◆ **What you will do**: Copy all of the material below exactly.
>> begin Provided data
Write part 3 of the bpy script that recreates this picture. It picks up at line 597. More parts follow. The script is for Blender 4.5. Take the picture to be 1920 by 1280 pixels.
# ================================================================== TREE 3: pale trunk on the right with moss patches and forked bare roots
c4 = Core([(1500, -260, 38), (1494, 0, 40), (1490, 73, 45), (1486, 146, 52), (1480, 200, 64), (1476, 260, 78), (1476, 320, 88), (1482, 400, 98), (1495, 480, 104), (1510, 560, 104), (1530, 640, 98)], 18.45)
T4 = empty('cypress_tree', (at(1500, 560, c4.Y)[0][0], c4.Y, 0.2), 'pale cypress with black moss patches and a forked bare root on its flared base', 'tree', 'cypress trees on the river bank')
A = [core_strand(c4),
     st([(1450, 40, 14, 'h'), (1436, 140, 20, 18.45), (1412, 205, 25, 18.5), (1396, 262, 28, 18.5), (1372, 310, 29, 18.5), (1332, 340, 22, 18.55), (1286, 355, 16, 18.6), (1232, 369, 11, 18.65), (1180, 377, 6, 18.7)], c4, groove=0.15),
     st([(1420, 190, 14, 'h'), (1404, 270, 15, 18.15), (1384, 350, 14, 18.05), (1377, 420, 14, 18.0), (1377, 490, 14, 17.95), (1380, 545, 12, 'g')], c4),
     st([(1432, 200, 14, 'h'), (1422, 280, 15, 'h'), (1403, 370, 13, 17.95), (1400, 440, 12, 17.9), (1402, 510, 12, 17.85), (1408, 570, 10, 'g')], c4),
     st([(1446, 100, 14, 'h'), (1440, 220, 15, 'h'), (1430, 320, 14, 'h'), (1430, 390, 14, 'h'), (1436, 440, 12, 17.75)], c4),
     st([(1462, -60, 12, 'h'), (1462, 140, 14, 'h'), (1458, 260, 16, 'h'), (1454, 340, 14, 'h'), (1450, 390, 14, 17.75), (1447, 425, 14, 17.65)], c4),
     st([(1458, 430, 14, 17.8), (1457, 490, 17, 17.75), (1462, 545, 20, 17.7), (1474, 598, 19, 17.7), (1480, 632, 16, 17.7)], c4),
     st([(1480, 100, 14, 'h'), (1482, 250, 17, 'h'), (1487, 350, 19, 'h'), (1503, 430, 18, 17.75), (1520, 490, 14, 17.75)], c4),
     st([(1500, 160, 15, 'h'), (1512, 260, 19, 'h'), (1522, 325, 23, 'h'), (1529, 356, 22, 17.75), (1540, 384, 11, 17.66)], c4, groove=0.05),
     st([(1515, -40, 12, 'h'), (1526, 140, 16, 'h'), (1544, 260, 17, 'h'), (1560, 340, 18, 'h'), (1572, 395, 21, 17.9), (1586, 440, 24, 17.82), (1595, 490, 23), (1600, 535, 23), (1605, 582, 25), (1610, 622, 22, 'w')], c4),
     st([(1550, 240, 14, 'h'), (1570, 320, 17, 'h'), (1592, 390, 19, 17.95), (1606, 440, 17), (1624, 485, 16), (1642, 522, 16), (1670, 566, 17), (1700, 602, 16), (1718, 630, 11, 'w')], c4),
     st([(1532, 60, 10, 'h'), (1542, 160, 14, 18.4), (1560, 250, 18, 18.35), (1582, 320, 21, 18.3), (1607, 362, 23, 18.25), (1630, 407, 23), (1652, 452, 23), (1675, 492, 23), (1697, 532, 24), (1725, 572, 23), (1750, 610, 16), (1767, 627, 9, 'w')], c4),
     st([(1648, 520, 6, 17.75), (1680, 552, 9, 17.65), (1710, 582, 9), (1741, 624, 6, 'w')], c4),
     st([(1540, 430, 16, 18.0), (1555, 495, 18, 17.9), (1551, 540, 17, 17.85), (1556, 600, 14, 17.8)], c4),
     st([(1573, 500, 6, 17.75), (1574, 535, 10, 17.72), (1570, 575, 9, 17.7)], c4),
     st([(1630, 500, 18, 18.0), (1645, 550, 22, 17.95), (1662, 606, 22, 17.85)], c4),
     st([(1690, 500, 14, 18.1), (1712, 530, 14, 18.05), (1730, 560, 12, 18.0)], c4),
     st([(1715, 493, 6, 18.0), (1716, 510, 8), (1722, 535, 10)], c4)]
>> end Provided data
◆ **Output of the exercise**:
Write part 3 of the bpy script that recreates this picture. It picks up at line 597. More parts follow. The script is for Blender 4.5. Take the picture to be 1920 by 1280 pixels.
# ================================================================== TREE 3: pale trunk on the right with moss patches and forked bare roots
c4 = Core([(1500, -260, 38), (1494, 0, 40), (1490, 73, 45), (1486, 146, 52), (1480, 200, 64), (1476, 260, 78), (1476, 320, 88), (1482, 400, 98), (1495, 480, 104), (1510, 560, 104), (1530, 640, 98)], 18.45)
T4 = empty('cypress_tree', (at(1500, 560, c4.Y)[0][0], c4.Y, 0.2), 'pale cypress with black moss patches and a forked bare root on its flared base', 'tree', 'cypress trees on the river bank')
A = [core_strand(c4),
     st([(1450, 40, 14, 'h'), (1436, 140, 20, 18.45), (1412, 205, 25, 18.5), (1396, 262, 28, 18.5), (1372, 310, 29, 18.5), (1332, 340, 22, 18.55), (1286, 355, 16, 18.6), (1232, 369, 11, 18.65), (1180, 377, 6, 18.7)], c4, groove=0.15),
     st([(1420, 190, 14, 'h'), (1404, 270, 15, 18.15), (1384, 350, 14, 18.05), (1377, 420, 14, 18.0), (1377, 490, 14, 17.95), (1380, 545, 12, 'g')], c4),
     st([(1432, 200, 14, 'h'), (1422, 280, 15, 'h'), (1403, 370, 13, 17.95), (1400, 440, 12, 17.9), (1402, 510, 12, 17.85), (1408, 570, 10, 'g')], c4),
     st([(1446, 100, 14, 'h'), (1440, 220, 15, 'h'), (1430, 320, 14, 'h'), (1430, 390, 14, 'h'), (1436, 440, 12, 17.75)], c4),
     st([(1462, -60, 12, 'h'), (1462, 140, 14, 'h'), (1458, 260, 16, 'h'), (1454, 340, 14, 'h'), (1450, 390, 14, 17.75), (1447, 425, 14, 17.65)], c4),
     st([(1458, 430, 14, 17.8), (1457, 490, 17, 17.75), (1462, 545, 20, 17.7), (1474, 598, 19, 17.7), (1480, 632, 16, 17.7)], c4),
     st([(1480, 100, 14, 'h'), (1482, 250, 17, 'h'), (1487, 350, 19, 'h'), (1503, 430, 18, 17.75), (1520, 490, 14, 17.75)], c4),
     st([(1500, 160, 15, 'h'), (1512, 260, 19, 'h'), (1522, 325, 23, 'h'), (1529, 356, 22, 17.75), (1540, 384, 11, 17.66)], c4, groove=0.05),
     st([(1515, -40, 12, 'h'), (1526, 140, 16, 'h'), (1544, 260, 17, 'h'), (1560, 340, 18, 'h'), (1572, 395, 21, 17.9), (1586, 440, 24, 17.82), (1595, 490, 23), (1600, 535, 23), (1605, 582, 25), (1610, 622, 22, 'w')], c4),
     st([(1550, 240, 14, 'h'), (1570, 320, 17, 'h'), (1592, 390, 19, 17.95), (1606, 440, 17), (1624, 485, 16), (1642, 522, 16), (1670, 566, 17), (1700, 602, 16), (1718, 630, 11, 'w')], c4),
     st([(1532, 60, 10, 'h'), (1542, 160, 14, 18.4), (1560, 250, 18, 18.35), (1582, 320, 21, 18.3), (1607, 362, 23, 18.25), (1630, 407, 23), (1652, 452, 23), (1675, 492, 23), (1697, 532, 24), (1725, 572, 23), (1750, 610, 16), (1767, 627, 9, 'w')], c4),
     st([(1648, 520, 6, 17.75), (1680, 552, 9, 17.65), (1710, 582, 9), (1741, 624, 6, 'w')], c4),
     st([(1540, 430, 16, 18.0), (1555, 495, 18, 17.9), (1551, 540, 17, 17.85), (1556, 600, 14, 17.8)], c4),
     st([(1573, 500, 6, 17.75), (1574, 535, 10, 17.72), (1570, 575, 9, 17.7)], c4),
     st([(1630, 500, 18, 18.0), (1645, 550, 22, 17.95), (1662, 606, 22, 17.85)], c4),
     st([(1690, 500, 14, 18.1), (1712, 530, 14, 18.05), (1730, 560, 12, 18.0)], c4),
     st([(1715, 493, 6, 18.0), (1716, 510, 8), (1722, 535, 10)], c4)]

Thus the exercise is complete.